“Through Canada with a Kodak”
Once the decision was made to visit Canada, Lady Aberdeen wanted to record the family’s trip. She was excited to keep a journal, take photographs and share the family’s adventures in her own Upward and Onward magazine.
The Upward and Onward Association, created by Lady Aberdeen, encouraged working class women to broaden their education by offering classes. The magazine included fictional and non-fictional articles, a children’s section, quizzes, practical hints and spiritual encouragement. These letters and Kodak photos were to become the basis for Lady Aberdeen’s own travelogue entitled Through Canada With a Kodak, published in 1893.
After a long voyage across the Atlantic Ocean in 1890, the Aberdeen family arrived on the east coast and began their train trip across Canada to British Columbia. Along the way, they made many stops to explore the Canadian towns and landscape. The cameras were Lady Aberdeen’s constant companion, as she recorded the people and places that interested her.
Before leaving for Canada, Lady Aberdeen had heard about George Eastman’s Kodak camera. The new camera’s slogan “You press the button, we do the rest” grabbed her interest.
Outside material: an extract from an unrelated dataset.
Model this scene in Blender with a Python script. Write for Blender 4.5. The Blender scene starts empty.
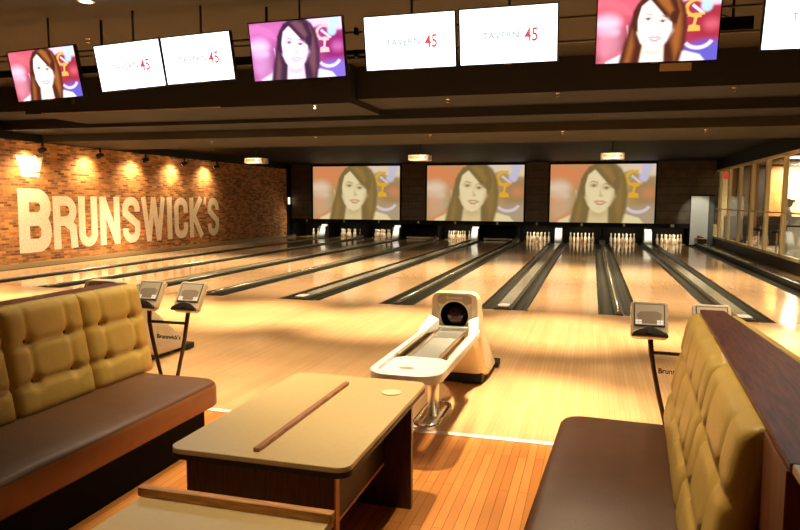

Lady Aberdeen summoned a Kodak advertising agent to the family’s London house for a demonstration. She immediately purchased two Kodak cameras, becoming one of the Kodak’s earliest and most committed advocates.
In the words of her daughter Marjorie, “There were many who first discovered the meaning of the new word Kodak from the breezy travel letters which she sent home for her magazine with her own snapshots as illustrations and her own ‘snappy’ phrase as title: Through Canada with a Kodak.”